Lo spiegano Antonio Di Francia e Luigi Di Maio: «Abbiamo registrato pensando di trovarci dal vivo su un palco. Per riuscire a fare questo è stato necessario studiare molto, prepararsi. Non c’è nessun intervento in post-produzione, magari la stessa canzone l’abbiamo ripetuta un paio di volte e poi scelto la versione che più ci piaceva, nulla di più». «Non abbiamo usato l’auto-tune», rincara con orgoglio Sarah Jane. Una scelta ben precisa secondo la cantante di Southampton: «Lo dico sempre a fine concerto, il disco è la materializzazione del lavoro di noi artisti, come un quadro, una scultura, un mobile pregiato. Lo tenete orgogliosamente in casa, lo mostrate, lo fate vedere, in questo caso, ascoltare. Penso che, se tutti comprassero più dischi come si faceva un tempo, la musica sarebbe più libera e meno superficiale».

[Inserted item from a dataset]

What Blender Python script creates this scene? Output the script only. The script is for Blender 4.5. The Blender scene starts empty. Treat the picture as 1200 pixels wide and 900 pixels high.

Un disco importante. Che si porta dentro più significati, un piccolo faro nel grande oceano dell’appiattimento, del guadagno per il guadagno, della semplificazione voluta e cavalcata. Forever Young vuole piantare un solido paletto. Un lavoro non facile, forse ci vorrà più di una generazione per arrivare a un cambiamento vero nella musica. Ora ci troviamo nel pieno di un nuovo Medio Evo, un’età di mezzo dove “le streghe” – leggi chi va in direzione ostinata e contraria – devono essere ancora bruciate.